Where are you during anesthesia?

A subscriber to this newsletter recently posed a very thoughtful question.

Although he was almost convinced that there is something more to us than body and mind (by the mere fact that we can observe the body and the mind which must involve an “it” that does the observing), he asked why this “it” remains subject to external influences?

He cited general anesthesia which “knocks us out during an operation. It goes black and that’s that. We wake up after, and for a few short moments we do not know who we are, where we are or why we are”. He questioned; “If there is something else, why is it also affected by general anesthesia and not able to be separate to which is happening during an operation?”

To respond in a meaningful way, we must examine the origin of the word anesthesia. We find it is from the Greek – anaisth sia – which means “lack of sensation”.

Even though our sensory abilities are suspended at this time, we clearly still exist, as evidenced by the passage of time and witnesses to the event. If one were to rely solely on the mind in this instance, one would genuinely state that one did not exist. We have no memory of the event but this does not preclude any type of awareness. There was awareness enough to continue respiration, blood flow, temperature regulation, and so on.

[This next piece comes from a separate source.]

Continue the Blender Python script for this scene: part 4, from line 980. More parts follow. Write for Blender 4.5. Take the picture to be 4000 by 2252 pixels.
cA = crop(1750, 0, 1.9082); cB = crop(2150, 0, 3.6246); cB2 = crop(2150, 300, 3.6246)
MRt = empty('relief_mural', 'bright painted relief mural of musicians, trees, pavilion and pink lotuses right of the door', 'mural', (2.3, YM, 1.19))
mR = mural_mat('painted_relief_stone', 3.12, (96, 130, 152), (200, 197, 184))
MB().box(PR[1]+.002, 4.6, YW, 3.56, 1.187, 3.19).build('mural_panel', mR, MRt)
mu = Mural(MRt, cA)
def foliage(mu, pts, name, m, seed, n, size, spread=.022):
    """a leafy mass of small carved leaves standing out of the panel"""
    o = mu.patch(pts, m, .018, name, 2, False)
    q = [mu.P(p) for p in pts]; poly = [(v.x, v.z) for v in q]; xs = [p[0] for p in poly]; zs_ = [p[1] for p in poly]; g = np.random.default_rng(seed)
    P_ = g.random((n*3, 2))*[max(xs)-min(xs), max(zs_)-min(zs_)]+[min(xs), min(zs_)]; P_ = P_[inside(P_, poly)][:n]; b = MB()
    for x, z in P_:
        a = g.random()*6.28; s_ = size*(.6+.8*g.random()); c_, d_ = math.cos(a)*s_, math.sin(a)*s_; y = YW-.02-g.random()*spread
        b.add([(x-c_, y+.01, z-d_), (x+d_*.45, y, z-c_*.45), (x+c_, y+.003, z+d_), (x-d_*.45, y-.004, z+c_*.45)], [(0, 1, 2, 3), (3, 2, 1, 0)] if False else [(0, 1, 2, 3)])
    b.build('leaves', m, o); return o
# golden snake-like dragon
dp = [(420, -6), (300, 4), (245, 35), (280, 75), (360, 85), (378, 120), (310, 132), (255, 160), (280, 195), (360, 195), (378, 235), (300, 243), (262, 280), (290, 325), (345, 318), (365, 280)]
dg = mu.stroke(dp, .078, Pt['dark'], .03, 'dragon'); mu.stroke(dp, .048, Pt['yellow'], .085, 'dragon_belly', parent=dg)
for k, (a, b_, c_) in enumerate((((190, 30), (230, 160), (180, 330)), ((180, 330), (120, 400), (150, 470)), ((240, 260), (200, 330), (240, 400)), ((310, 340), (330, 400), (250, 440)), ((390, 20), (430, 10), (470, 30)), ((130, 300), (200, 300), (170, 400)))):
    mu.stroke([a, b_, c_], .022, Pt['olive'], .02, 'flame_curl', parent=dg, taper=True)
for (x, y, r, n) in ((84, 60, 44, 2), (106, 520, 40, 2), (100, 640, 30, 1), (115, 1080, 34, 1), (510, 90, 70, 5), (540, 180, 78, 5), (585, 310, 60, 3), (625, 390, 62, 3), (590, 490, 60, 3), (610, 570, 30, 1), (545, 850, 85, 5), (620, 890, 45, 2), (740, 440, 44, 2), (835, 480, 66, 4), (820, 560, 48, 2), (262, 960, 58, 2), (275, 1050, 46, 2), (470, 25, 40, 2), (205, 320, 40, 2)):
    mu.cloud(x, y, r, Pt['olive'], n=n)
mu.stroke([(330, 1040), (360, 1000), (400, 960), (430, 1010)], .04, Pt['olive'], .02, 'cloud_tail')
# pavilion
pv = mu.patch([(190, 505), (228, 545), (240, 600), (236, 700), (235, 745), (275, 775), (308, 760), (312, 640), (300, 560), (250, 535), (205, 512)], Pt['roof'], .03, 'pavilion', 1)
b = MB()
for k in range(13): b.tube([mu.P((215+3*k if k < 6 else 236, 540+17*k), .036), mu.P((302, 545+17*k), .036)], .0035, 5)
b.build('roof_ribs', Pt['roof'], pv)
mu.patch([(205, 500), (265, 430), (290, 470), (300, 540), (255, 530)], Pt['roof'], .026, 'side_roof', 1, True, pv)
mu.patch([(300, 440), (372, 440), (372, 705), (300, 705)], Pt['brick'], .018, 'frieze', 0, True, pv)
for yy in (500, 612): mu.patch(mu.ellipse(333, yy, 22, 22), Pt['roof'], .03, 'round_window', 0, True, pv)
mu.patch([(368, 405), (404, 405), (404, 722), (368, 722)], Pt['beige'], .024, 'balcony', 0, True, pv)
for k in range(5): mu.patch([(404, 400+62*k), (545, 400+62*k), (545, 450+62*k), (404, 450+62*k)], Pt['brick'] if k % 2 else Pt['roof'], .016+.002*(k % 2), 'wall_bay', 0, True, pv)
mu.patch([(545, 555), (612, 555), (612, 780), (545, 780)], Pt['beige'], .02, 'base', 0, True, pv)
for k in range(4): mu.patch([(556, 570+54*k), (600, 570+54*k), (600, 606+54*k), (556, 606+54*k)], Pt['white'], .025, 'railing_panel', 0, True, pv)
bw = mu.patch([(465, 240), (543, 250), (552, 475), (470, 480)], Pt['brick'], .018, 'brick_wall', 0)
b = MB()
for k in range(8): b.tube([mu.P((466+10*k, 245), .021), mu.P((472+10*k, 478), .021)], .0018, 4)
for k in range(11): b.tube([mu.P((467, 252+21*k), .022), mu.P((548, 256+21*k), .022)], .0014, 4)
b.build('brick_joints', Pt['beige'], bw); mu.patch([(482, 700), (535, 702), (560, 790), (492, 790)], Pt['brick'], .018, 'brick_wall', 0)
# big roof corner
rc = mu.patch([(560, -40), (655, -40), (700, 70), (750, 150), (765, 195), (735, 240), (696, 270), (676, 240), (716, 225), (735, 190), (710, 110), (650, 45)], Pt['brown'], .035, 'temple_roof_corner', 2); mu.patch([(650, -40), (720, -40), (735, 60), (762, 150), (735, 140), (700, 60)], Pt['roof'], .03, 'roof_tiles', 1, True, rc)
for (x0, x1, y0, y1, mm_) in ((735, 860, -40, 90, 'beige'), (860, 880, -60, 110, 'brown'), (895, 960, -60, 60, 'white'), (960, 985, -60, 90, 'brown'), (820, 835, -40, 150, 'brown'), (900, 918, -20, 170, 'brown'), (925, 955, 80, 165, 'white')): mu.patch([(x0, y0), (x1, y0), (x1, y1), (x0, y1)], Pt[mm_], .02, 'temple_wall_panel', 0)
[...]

If I were to ask you to recall what you were specifically aware of at 7:03 pm on the 15th of last month, it is likely your memory would fail you. The mind and in turn the memory are not infallible. Perhaps you have even had the experience of driving a long distance and suddenly being aware that you have been so preoccupied that you do not recall the last 5 miles which you clearly had the awareness to navigate! Or the last 5 pages of a book you are finding terribly boring which you nonetheless used your eye movements to scan and recognize words. There was certainly an ongoing level of awareness during these examples, yet our memory betrays us.

Going further, a non-dualist would say that the past and future exist in the mind only and are bound by time and space. That in reality all is one and all is here and now. The law of cause and effect is still in the mind only, but you are not your mind. By this definition, anesthesia would be in the mind only.